Current scoring system is too specific. User provides a membership path through group hierarchy and the protocol sums up the scores provided by the groups.
Upala already allows groups to chose their own governance and incentives models. Why not allow them to chose an arbitrary way of calculating their scores as well?
Paths
Another problem with the current setup (further called Paths) is that groups have to publish scores on-chain individually for every user. Most likely, groups will pass this burden to users soon or later. So users will have to push every score change on-chain. That is far from user-friendly.
We can bring Merkle score drop to the protocol level!
It will allow score drop for users. A group will only need to publish Merkle tree off-chain and its root on-chain and the scores will be instantly available to all users - no UI for users. The interface for DApps (score consumers) and score providers will be more uniform and thus simpler to develop. And maybe most importantly Merkle score drop will allow a lot more privacy. As groups may keep their Merkle trees available to their members only (approved users). The main drawback of the approach is that it requires off-chain storage solution from day one.

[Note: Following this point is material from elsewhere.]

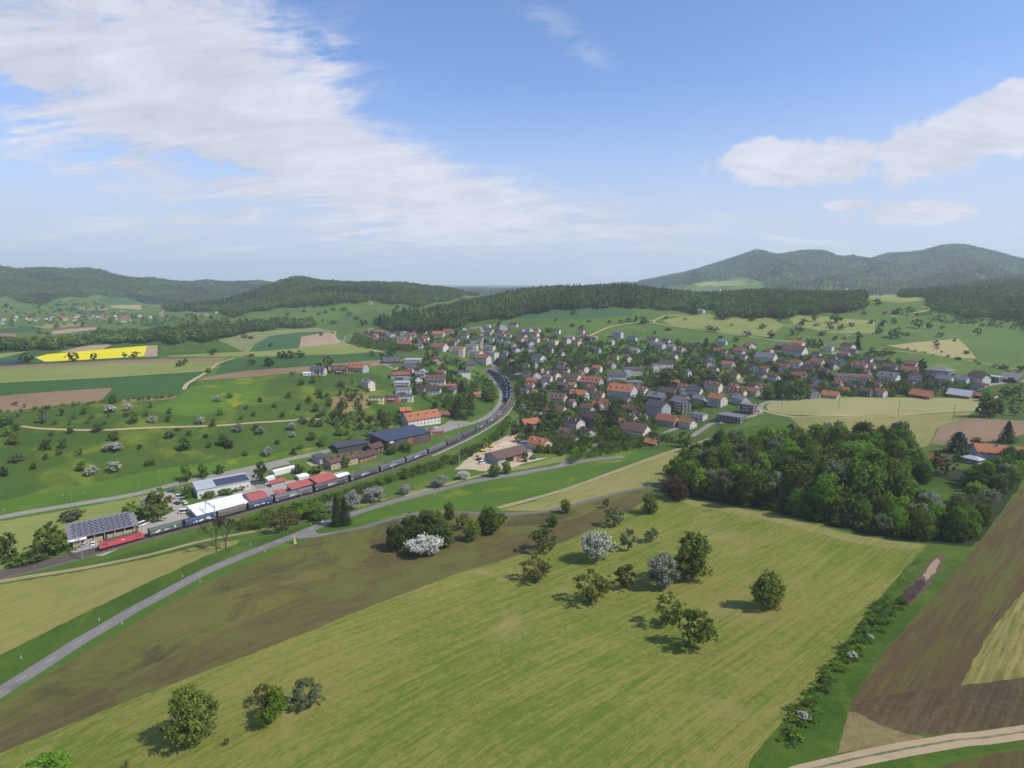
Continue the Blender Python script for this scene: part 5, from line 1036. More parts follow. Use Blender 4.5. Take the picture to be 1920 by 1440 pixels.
# u0 u1 vbase yaw roof wall type storeys opts
HL = """582 613 704 -20 k w g 2
568 583 704 0 w w f 1
622 652 702 -8 b b g 2 DB
652 692 699 -30 o g g 2 DB
678 704 733 -55 g c g 3 SP
716 750 682 10 k k g 1
757 792 683 -12 l g f 2
752 780 693 -12 k w g 1
739 752 692 0 r w f 1
780 803 703 -75 d w g 2 B
838 882 703 8 k w f 1
806 828 684 -80 b t g 2
733 768 712 0 r g h 2 B
738 770 728 -10 l g f 2 B
742 772 741 -5 g w f 2 B
798 836 723 -6 b w g 2 D
829 856 728 0 R p f 1
780 800 738 -15 d w g 2
800 828 741 -10 d w g 2
822 847 783 -15 r b g 1 C
749 771 776 10 o b g 1 C
885 903 744 30 o g g 1
701 719 626 -5 r x g 1
700 719 640 -8 r w g 1
725 744 635 -70 g w g 2
690 700 621 0 g w g 1
682 695 632 -30 r w g 1
751 769 627 -5 g w h 1
775 790 623 10 l w f 1
772 781 631 -85 g w g 2
790 806 641 -30 r c g 2
811 835 633 -15 o w g 2
831 850 625 -8 r w g 1
865 876 619 -80 b w g 1
880 895 616 -5 g w f 1
744 772 648 -10 r g g 1
777 794 654 -10 r w h 2
808 842 658 -35 r w g 2
845 862 645 -20 b w g 2
862 880 636 -20 k w g 2
880 894 645 -5 k g f 2
842 873 667 -12 o c f 4 B
872 897 662 -12 g c f 4 B
875 906 676 -20 g c f 4 B
906 930 663 -10 g c f 3 B
909 936 680 -20 g w f 4 B
936 943 674 0 g g f 2
942 957 673 -50 g g g 3
892 924 686 -40 r w g 3
870 892 688 0 k g g 1
907 921 616 -10 l w f 2
936 952 620 -88 g w g 3
955 972 615 -5 b w g 2
975 985 624 -60 o w g 2
985 1000 624 -50 g w g 2
1000 1014 624 -15 r w g 2
908 926 626 -5 k w g 2
928 945 630 -5 k w g 2
912 928 642 -5 g w f 2
930 945 644 -10 k w f 2
948 960 635 -8 r w g 2
944 958 646 -5 l w f 1
955 971 683 20 o k g 1
960 976 663 -60 b w g 2
990 1003 663 -88 g w g 2
995 1024 681 -40 k w g 2
997 1013 643 -20 g w g 2
1018 1031 641 -15 o w g 1
1029 1048 647 -25 g c f 2
1026 1039 662 -20 b g g 2
984 994 645 -80 g w g 2
1105 1121 636 0 l w f 1
1079 1091 643 -15 b s g 2
1084 1097 627 -10 b w g 2
1020 1034 705 -70 k w g 2
1042 1065 696 -35 b w g 3 D
1030 1052 712 -50 b c g 2
1082 1105 700 -45 d w g 2
963 986 708 0 g g h 1
986 1010 724 -20 o b g 2
1044 1062 722 -30 d g g 2
1058 1090 718 -10 b c g 2
1000 1009 690 -60 g c g 2
1011 1021 699 -60 d c g 2
1013 1031 728 -70 g w g 2
1043 1066 732 -12 b b g 2
1064 1082 731 -12 o c g 2
1087 1132 728 -8 r g g 2 D
1098 1117 736 -60 o w g 2
1068 1105 755 -15 o w g 3
1022 1065 758 -8 b c g 2 SD
1020 1064 776 -10 b w g 1
996 1022 782 -15 g b h 1
973 1013 806 30 o b g 2
1054 1097 810 -40 d w g 3 DB
1089 1132 801 -55 d k g 3 C
1086 1118 776 -35 b g g 2
1108 1134 770 -40 o g g 2
1122 1147 765 -55 o b g 2
1105 1135 750 -10 b c g 2 D
1138 1195 750 -10 o s g 3 D
1186 1217 742 -18 r w g 2 D
1160 1184 759 -20 k g g 2
1175 1204 722 3 g w f 1
1164 1220 820 -12 b c g 2 
1046 1076 816 -15 b w g 1
1045 1087 832 -12 d w g 1
1148 1169 635 -10 g s g 3
1138 1153 647 -20 l w f 2
1175 1196 640 -10 k s h 2
1211 1234 644 -12 b w g 2
1240 1259 647 -25 d w g 2
1225 1249 655 -35 g s g 2
1249 1268 658 -20 g g g 2
1297 1310 650 -20 g w g 2
1345 1364 648 -6 g s g 2
1335 1360 663 -8 r w g 1
1322 1340 680 -75 b w g 2
1284 1297 709 -60 g w g 3
1210 1257 785 -25 k g g 4
1213 1250 760 -15 g k g 3 P
1256 1296 777 -50 g k g 4 BYE
1233 1270 746 -8 d k g 2
1268 1286 742 -8 d w g 2
1286 1318 743 -8 k w g 2 
1320 1354 738 -8 b c g 3 DB
1326 1363 764 -35 o w g 3 B
1298 1326 759 -40 g g g 2
1293 1326 790 -12 g w f 2 B
1272 1306 805 -25 o w g 2
1229 1275 801 -12 r t g 2
1344 1398 794 -8 g k f 2
1387 1418 777 -10 g b f 3 B
1207 1236 837 -20 o b g 1
1359 1400 748 -8 b y g 2 DB
1396 1424 744 -12 r g g 2
1372 1406 760 -50 g g g 2
1393 1417 656 -55 o w g 2
1376 1400 662 -5 r w g 1
1359 1376 676 -10 r w h 2
1353 1378 692 -12 o w g 2
1415 1456 680 -5 g w g 2
1402 1422 699 -80 d w g 2
1367 1388 712 -20 b y g 2
1453 1474 656 -25 g b g 2
1483 1508 652 -8 o w g 2
1466 1512 668 -8 b w g 2
1545 1563 659 -10 g w g 2
1576 1603 658 -20 b c g 2
1572 1593 672 -8 r s g 2
1480 1504 694 -10 r w g 3
1459 1482 694 -10 o w g 1
1520 1545 687 -8 r w g 2
1552 1570 688 -80 r w g 2
1571 1588 688 -80 g w g 2
1597 1626 695 -8 r s g 2 D
1627 1641 694 -8 r w g 2
1500 1529 698 -10 d b g 1
1497 1513 705 -10 r b g 1
1420 1441 713 -60 k c g 2
1566 1632 718 4 b c f 2
1515 1537 748 -75 g w g 2
1541 1574 747 -5 o g g 1
1610 1636 744 -12 d k g 2
1640 1663 745 -20 o w g 2
1655 1683 698 -8 b g g 2
1697 1725 692 -25 r w g 2
1688 1722 701 -5 r b g 1
1646 1684 722 -6 g w g 3 DB
1702 1725 722 -85 k w g 3
1736 1783 706 -5 g s h 2
1756 1787 721 -12 g w g 2 B
1787 1816 722 -12 g w g 2
1815 1852 723 -35 b w g 3
1847 1876 717 -10 l k f 2
1876 1910 717 -5 g b m 1 C
1707 1750 748 -12 o b g 1
1779 1822 747 -5 l x g 1 C
1822 1844 747 -10 o b g 1
1620 1662 680 3 b g f 1
1612 1632 722 -10 b c g 2
1845 1870 748 -15 r w g 1
1295 1312 731 -10 d w g 1
1060 1078 640 -10 g w g 2
1037 1052 626 -10 b w g 2
1330 1348 700 -15 b w g 2
1180 1200 665 -15 g w g 2
1433 1450 665 -20 r w g 2
1522 1540 672 -15 b w g 2
1660 1680 710 -20 r w g 1
1738 1756 715 -10 b w g 2
1385 1402 676 -15 b w g 2
1425 1442 700 -30 r w g 2"""
for ln in HL.split('\n'):
    q = ln.split(); house_px(float(q[0]), float(q[1]), float(q[2]), float(q[3]), q[4], q[5], q[6], int(q[7]), q[8] if len(q) > 8 else '', pitch=33 if q[6] == 'g' else 25)
# far left village: rows of tiny houses
fr = random.Random(11)
for i in range(58):
    u = fr.uniform(0, 300) if i < 44 else fr.uniform(345, 470); v = (602 - 0.012 * u + fr.uniform(-6, 2)) if u < 300 else 594 - (u - 345) * 0.11 + fr.uniform(-3, 2)
    wpx = fr.uniform(5, 9); house_px(u, u + wpx, v, fr.choice([-8, -15, -40, -80]), fr.choice('bbdgko' if i % 5 else 'or'), fr.choice('wwwwcg'), 'g', 2, 'C', group='houses of the far village')
for (u0, u1, v) in [(228, 244, 604), (2, 8, 608), (1388, 1394, 546), (1345, 1352, 545), (1575, 1590, 547), (1602, 1610, 547), (1308, 1322, 588), (690, 698, 571), (735, 741, 602)]:
    house_px(u0, u1, v, -15, 'r' if u0 in (228, 1575, 1602) else 'g', 'w', 'g', 2, 'C', group='scattered outlying houses')
# further houses tucked in between, mostly brown and red roofs half hidden by gardens
ir = random.Random(99)
INF = [((690, 870), (622, 650), 10), ((900, 1130), (628, 668), 14), ((980, 1140), (690, 745), 12), ((1130, 1330), (648, 700), 7), ((1330, 1640), (662, 700), 12), ((1260, 1420), (725, 760), 8), ((1440, 1850), (700, 740), 14), ((760, 880), (700, 740), 6), ((1050, 1230), (760, 825), 8)]
for (ua, ub), (va, vb), n in INF:
    k = 0
    for _ in range(n * 30):
        if k >= n: break
        u, v = ir.uniform(ua, ub), ir.uniform(va, vb); p = world(u, v)
        if any((p.x - a) ** 2 + (p.y - b_) ** 2 < (R_ + 8.5) ** 2 for a, b_, R_, *_ in HOUSES): continue
        if any(nm in ('village_road', 'ballast_bed', 'back_road', 'farm_track') and inside(p.x, p.y, pl) for nm, _, pl in REG[-34:]): continue
        w = ir.uniform(9.5, 13) / mpp(p); house_px(u - w / 2, u + w / 2, v, ir.choice([-8, -15, -25, -50, -75]), ir.choice('bbbddrrokg'), ir.choice('wwccgbw'), 'g', ir.choice([1, 2, 2]), ir.choice(['', 'D', 'S', 'B']), pitch=34); k += 1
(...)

Merkle drop is used as a specific example of the new approach. The approach in general is to allow groups to assign scores off-chain and publish a validator on-chain (in Merkle case - the root hash), and require users to prove their score on-chain (in Merkle case - the merkle proof). Probably there is a more efficient algorithm then Merkle (some zero knowledge magic?). If you know one, please let me know.

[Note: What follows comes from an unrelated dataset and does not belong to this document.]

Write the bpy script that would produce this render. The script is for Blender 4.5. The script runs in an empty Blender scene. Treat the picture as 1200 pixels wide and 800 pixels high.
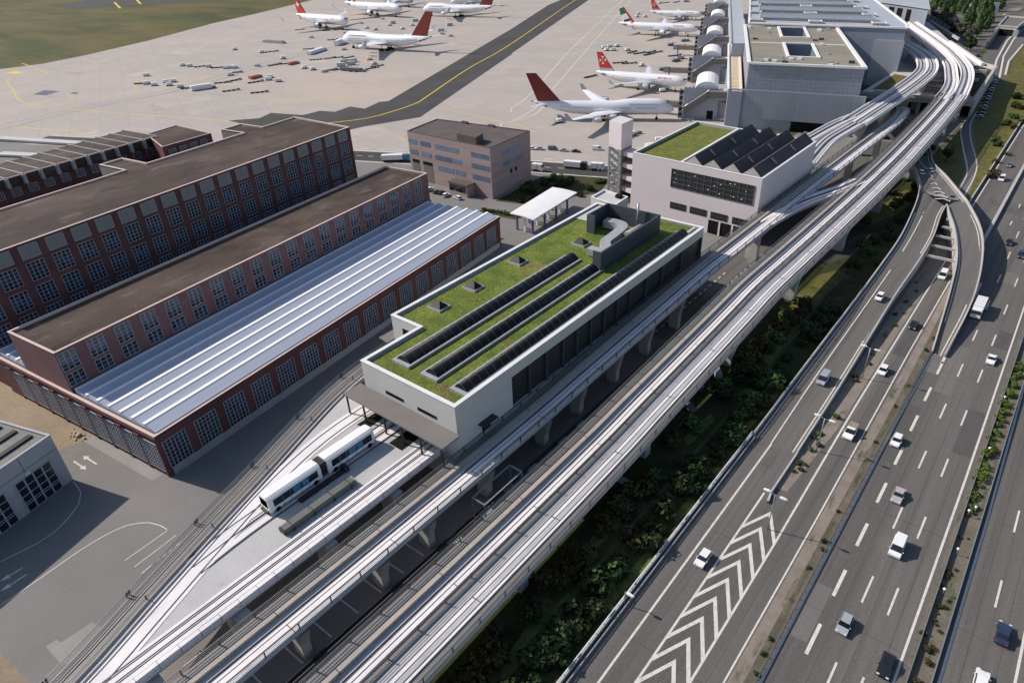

No score on chain! No membership too. Groups can decide to provide access to merkle trees only to members!
A group can chose any score computation technique with any complexity (i.e. far beyond on-chain capacity). The current method of score calculation would be just a subset of all other possibilities.
Paths. Sum up scores through group hierarchy - the only way.
Merkle. Require a user to be a member of specific groups and provide a predefined score - just an example, any logic is possible. Paths are not needed.
Groups may decide on how they would share explosion risks. The current (paths) logic can be implemented by groups using sharing pools (to be explored) or through IOU explosion scheme.